The Power of BIG Data

The Power of Big Data as explained by Dr. Don Stacks at the International PR Summit – November 2018, Bali.

Looking at the advances that we’ve made in public relations and as we move toward the the notion of of a global public relations area, things are changing in terms of instead of being a media relations oriented this profession. We’ve now moved to trying to actually impact on behavior. And impact on that behavior in such a way that we create a shared social value for the constituents or the stakeholders that we have. In terms of Indonesia, I’m I have seen over the past 10 years and an increase in the sophistication of the practice of public relations. Since public relations is tied to a large degree to democracy and democratization, the movement within political affairs, the movement within corporate communication has become more than simply media relations and in government relations. The practice is extremely sophisticated it is highly competitive and from what I have seen the future students coming in are very well prepared

You don’t do research, you don’t know whether or not you’ve moved the needle, you don’t know whether or not you have made a change at all. Research has to be done in planning your campaign. If you haven’t done your research, you don’t know what your benchmarks are. If you don’t know what your benchmarks are or your baseline, you have no way of changing your strategy throughout the campaign if there’s a problem. Research in strategic communication, strategic public relations, without research it doesn’t exist. You’ve got to take the data you’ve got to create a narrative that will explain that if we spend more money to get better data, we’ll have better results and more precision. And if you truly want to get behavior change, you have to understand exactly what the topic area is, the problem area is. You have in your informational aspect communication intelligence that builds into business intelligence that builds into  production.

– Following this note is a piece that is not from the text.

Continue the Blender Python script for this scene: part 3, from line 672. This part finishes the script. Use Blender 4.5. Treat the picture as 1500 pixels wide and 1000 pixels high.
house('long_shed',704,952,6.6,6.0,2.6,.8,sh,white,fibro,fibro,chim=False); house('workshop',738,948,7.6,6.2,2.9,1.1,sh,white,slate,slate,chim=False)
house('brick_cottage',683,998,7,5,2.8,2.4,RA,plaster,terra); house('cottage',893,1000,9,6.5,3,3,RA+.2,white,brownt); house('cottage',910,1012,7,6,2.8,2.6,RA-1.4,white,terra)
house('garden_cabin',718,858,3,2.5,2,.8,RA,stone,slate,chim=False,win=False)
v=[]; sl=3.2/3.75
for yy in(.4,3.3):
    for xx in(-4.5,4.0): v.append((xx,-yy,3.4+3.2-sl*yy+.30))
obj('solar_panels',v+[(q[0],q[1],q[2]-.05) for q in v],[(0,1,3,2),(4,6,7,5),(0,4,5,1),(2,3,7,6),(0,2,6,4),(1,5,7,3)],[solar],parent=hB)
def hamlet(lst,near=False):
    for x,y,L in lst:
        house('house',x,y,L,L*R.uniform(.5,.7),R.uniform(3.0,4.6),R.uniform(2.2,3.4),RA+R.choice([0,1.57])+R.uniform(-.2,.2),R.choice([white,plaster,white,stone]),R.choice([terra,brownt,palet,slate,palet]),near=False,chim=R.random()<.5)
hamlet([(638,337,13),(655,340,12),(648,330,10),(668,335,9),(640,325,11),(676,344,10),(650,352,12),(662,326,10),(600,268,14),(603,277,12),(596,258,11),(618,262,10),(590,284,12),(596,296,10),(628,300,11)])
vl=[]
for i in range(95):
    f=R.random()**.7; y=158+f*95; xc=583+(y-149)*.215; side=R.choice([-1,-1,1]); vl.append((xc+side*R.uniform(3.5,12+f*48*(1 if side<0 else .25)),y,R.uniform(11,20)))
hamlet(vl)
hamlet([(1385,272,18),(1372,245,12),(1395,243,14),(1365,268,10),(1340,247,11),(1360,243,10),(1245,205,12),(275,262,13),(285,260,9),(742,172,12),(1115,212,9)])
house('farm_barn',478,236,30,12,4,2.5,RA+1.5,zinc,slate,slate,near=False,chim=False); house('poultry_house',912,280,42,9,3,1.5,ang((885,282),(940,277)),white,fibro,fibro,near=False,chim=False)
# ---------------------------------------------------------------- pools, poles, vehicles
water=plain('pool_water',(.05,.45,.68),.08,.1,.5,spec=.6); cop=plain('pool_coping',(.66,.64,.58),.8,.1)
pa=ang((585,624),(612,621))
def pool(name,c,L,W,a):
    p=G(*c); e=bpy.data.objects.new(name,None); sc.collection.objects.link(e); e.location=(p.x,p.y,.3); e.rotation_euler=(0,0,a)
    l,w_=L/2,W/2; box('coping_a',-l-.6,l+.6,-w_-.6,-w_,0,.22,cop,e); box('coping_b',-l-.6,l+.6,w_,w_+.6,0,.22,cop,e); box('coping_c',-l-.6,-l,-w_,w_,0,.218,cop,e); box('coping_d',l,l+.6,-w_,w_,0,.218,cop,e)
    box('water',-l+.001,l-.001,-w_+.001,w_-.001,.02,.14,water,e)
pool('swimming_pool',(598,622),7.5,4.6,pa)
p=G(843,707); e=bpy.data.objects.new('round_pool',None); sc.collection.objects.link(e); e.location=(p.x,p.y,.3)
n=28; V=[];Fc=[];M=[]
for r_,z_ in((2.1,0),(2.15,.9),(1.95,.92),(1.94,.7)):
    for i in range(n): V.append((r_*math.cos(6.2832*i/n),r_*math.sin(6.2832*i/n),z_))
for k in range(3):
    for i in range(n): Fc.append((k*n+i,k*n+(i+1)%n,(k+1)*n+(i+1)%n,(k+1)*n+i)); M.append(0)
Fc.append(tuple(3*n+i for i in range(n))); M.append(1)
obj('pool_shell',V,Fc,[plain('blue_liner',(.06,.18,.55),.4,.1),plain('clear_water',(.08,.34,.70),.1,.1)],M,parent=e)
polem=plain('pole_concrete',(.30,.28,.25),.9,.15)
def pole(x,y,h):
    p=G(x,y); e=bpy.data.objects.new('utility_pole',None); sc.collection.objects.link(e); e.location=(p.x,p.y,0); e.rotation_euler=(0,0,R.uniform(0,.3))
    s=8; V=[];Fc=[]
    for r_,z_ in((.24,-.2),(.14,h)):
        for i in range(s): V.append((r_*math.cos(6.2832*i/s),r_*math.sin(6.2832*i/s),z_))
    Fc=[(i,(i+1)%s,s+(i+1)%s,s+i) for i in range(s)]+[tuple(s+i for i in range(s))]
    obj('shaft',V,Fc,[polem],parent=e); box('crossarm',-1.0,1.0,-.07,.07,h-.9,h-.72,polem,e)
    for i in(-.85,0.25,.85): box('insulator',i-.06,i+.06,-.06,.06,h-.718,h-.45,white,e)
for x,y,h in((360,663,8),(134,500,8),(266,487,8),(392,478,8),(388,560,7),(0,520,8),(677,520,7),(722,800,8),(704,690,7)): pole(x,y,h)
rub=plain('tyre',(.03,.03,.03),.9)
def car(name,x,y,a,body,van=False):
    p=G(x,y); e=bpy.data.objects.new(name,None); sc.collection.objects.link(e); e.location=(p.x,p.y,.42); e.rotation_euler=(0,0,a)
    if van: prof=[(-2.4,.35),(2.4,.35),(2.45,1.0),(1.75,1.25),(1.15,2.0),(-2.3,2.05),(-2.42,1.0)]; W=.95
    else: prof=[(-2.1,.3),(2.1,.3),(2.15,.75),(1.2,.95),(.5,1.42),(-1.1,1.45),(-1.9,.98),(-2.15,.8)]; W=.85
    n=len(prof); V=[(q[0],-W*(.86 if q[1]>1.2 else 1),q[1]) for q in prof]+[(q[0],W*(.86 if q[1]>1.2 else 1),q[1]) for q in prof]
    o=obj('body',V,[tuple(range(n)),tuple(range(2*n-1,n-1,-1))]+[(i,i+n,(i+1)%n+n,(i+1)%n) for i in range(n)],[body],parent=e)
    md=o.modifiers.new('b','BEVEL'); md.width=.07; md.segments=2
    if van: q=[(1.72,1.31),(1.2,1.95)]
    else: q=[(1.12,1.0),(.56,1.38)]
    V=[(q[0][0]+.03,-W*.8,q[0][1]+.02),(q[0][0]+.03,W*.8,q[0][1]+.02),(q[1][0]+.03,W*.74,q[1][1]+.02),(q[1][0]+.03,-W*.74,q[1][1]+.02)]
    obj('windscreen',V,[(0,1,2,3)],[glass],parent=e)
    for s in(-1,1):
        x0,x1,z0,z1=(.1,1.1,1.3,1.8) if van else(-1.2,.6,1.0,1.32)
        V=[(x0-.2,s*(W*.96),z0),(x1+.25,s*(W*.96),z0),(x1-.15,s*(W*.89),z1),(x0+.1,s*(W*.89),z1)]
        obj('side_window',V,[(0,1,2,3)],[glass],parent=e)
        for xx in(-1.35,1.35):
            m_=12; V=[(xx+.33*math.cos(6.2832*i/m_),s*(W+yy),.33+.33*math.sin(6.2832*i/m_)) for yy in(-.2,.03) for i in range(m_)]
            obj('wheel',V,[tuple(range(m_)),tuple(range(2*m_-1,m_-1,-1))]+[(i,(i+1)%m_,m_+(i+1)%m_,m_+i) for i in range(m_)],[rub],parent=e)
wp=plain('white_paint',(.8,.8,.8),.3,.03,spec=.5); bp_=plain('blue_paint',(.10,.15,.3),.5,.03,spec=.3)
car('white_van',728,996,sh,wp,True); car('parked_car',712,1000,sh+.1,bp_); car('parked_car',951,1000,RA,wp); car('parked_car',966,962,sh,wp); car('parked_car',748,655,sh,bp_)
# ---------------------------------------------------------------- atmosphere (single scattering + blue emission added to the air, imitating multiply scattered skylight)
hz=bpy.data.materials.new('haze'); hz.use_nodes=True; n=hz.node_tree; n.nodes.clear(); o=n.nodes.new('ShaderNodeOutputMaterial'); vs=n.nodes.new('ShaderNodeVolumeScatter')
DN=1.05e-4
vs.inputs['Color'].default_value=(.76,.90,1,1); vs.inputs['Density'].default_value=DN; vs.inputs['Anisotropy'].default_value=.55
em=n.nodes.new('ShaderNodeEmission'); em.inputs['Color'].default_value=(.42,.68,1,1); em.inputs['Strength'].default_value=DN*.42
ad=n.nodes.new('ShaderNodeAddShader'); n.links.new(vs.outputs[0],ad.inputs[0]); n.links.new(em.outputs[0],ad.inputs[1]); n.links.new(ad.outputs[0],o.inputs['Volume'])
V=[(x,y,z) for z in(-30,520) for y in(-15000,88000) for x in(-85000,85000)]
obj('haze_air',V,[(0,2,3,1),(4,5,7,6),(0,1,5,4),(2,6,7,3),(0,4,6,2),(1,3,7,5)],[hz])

In the next 5 to 10 years, if you’re not working with big data, you’re probably not going to be doing a good job. We talk about the market of one, the individual market, even though we still when we look at our target audiences, we still look at them in terms of the social graphics, psychographic, variables that are there, what are what are the age levels, what groups that they belong to, what culture what religion. Now we can look within those same sort of things and we can then pick out people who are either above the average or below the average pull them out and look at them individually. Then if we’re tracking social media we can find out well who influences them. And now we’re beginning to get opinion leaders and then we can establish messages to them to say hey you should do this and it’s and and if they go ahead and retweet it or they go ahead and comment on it comes back in in the social media and it becomes what we call a third party endorsement. But it gives you the capability that deep dive into the data, and instead of having aggregated forms, percentage male percentage female larger numbers. Now we can go down to those individual sort of things and say “OK on these traits who are the top five and what are they doing” and then over time we can see how the behavior change or what the the outcome that we’re interested in changes and you would expect that maybe to do this but in the other hand it may oscillate and the big data gives you a chance to look at it and statistically test that against the assumption of no change.

What you’re looking at when you’re talking about big data, is the real time acquisition of information that you’re looking for it. Probably you can trace it back to the first use of credit cards, and then look at grocery shopping where you’re scanning items, and every time you scan and every time you scan an item they’re taking the data and working with it. They then can tie that to the credit card that’s used to pay for it, go to the credit card company, get the demographic data and can begin to look at supply chain orientation in terms of getting products. A good example of big data uses Coca-Cola Company. And what Coca-Cola Company does is they have push button machines for fountain drinks. So you walk up to it it’s got a big Coca-Cola you push the Coca-Cola, the information goes to Coca-Cola, to their marketing area. When you after you push that button to get their entire brand sequence coming up. You push that button they get that. Once the brand comes up now we have the flavors coming up you push that. And now they know through geolocation as to where the machine is, who is using which brands and by the way if you go back they know that too. So if you go in and you choose Coca-Cola Diet Coke caffeine free lemon flavored, and you do it one two three four, you’re extremely intense you know where you’re going. On the other hand if you’re going between root beer and Coca-Cola and Sprite or something like that. You’ve got a customer that’s not as directed as they would be otherwise. Now they can then tie that into other data that may be there such as video monitoring. But right now basically all they need to know is in this geolocation and this type of restaurant or this type of booth who typically uses it, and then they can go in and say pull this add this and they can do flavor testing. They can see what do Indonesians prefer you know what if we put up Diet Coke and Coke Zero, which are they going to do. It gives them a marketing aspect. We do the same thing with big data and public relations we take that data and we put it into a predictive formula. We can now begin to predict how people are going to respond. The difference between large data and big data is the big data continually is brought in it’s infinite. With big data, we stopped at a particular point in time, so we do time series type analysis. The big data looking to see how changes occur against predicted change over time.